2. Le censure sono inammissibili.
Invero, il contribuente non chiarisce, quanto al vizio di violazione di legge, in ogni caso, se egli aveva sollevato tale specifica doglianza (la non sussumibilità quali indice di spesa della retribuzione versata per la collaboratrice domestica, in quanto addetta all’assistenza della di lui madre), non risultante dalla sentenza impugnata (nella quale si espone soltanto il fatto che il contribuente aveva, negli anni oggetto dell’accertamento, “alle sue dipendenze” collaboratrice domestica, che retribuiva, oltre a possedere, per l’anno 2008, un’autovettura, e la argomentazione, in diritto, in ordine alla mancata prova documentale, da parte del contribuente, anzitutto sui presupposti fondanti l’eccezione relative alla destinazione delle prestazioni lavorative della domestica in favore della di lui madre, la quale gli avrebbe fornito la provvista “almeno in parte”) nei ricorse introduttivo.
Quanto poi al vizio motivazionale, ex art. 360 c.p.c., n. 5, da scrutinare in base al testo di tale disposizione risultante delle modifiche recate dal D.L. n. 83 del 2012, poichè la sentenza impugnata risulta depositata in data successiva all’11 settembre 2012, si rileva che, nel mezzo di ricorso, non si indicano fatti storici rilevanti e decisive (della cui deduzione nel giudizio di merito venga dato conto nel rispetto del canone dell’autosufficienza del ricorso per cassazione), il cui esame, omesso nella sentenza gravata, avrebbe portato ad una diversa ricostruzione dei fatti di causa, ma ci si limita a criticare l’apprezzamento delle risultanze processuali operato dai giudice di merito (fondato, si ripete, sulla conferma dell’esistenza dei beni-indice di maggiore capacità contributiva, individuati dall’Ufficio, e sulla mancata dimostrazione, ad opera del contribuente, che la spesa, per fare fronte ala gestione o al consumo dei suddetti beni, fosse stata “finanziata attraverso redditi esenti ovvero soggetti a ritenuta alla fonte a titolo d’imposta”).
3. Per tutto quanto sopra esposto, va respinto il ricorso.
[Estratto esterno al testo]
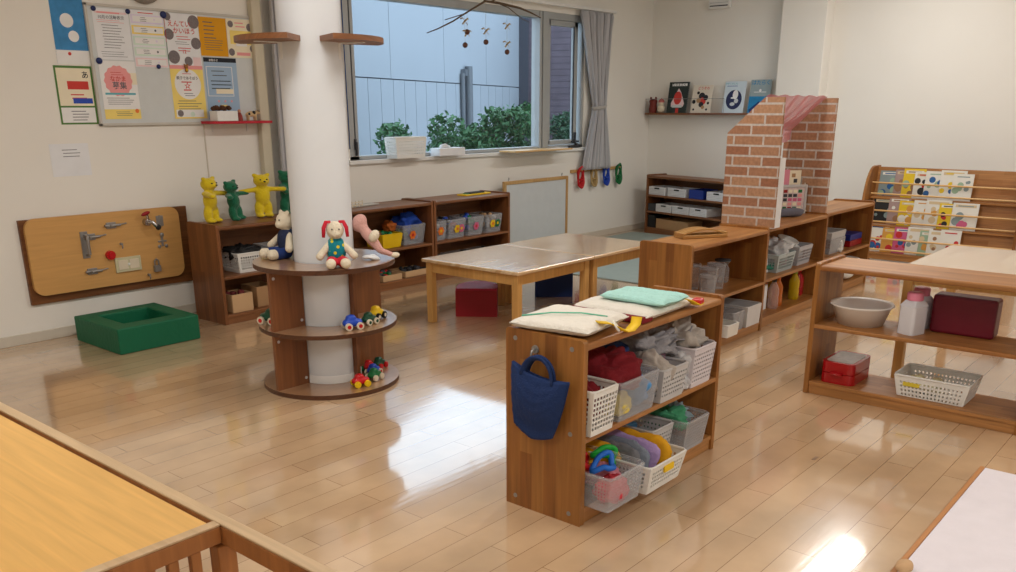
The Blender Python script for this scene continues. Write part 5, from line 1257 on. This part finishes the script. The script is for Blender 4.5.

Non v’è luogo a provvedere sulla liquidazione delle spese processuali, non avendo la resistente Agenzia delle Entrate svolto attività difensiva.
PQM
La Corte respinge il ricorso.
Ai sensi del D.P.R. 30 maggio 2002, n. 115, art. 13, comma 1 quater, inserito dalla L. 24 dicembre 2012, n. 228, art. 1, comma 17, dà atto della sussistenza dei presupposti per il versamento, da parte del ricorrente, dell’ulteriore importo a titolo di contributo unificato pari a quello dovuto per il ricorso, a norma dello stesso art. 13, comma 1 bis.
Motivazione semplificata.
Così deciso in Roma, il 6 luglio 2017.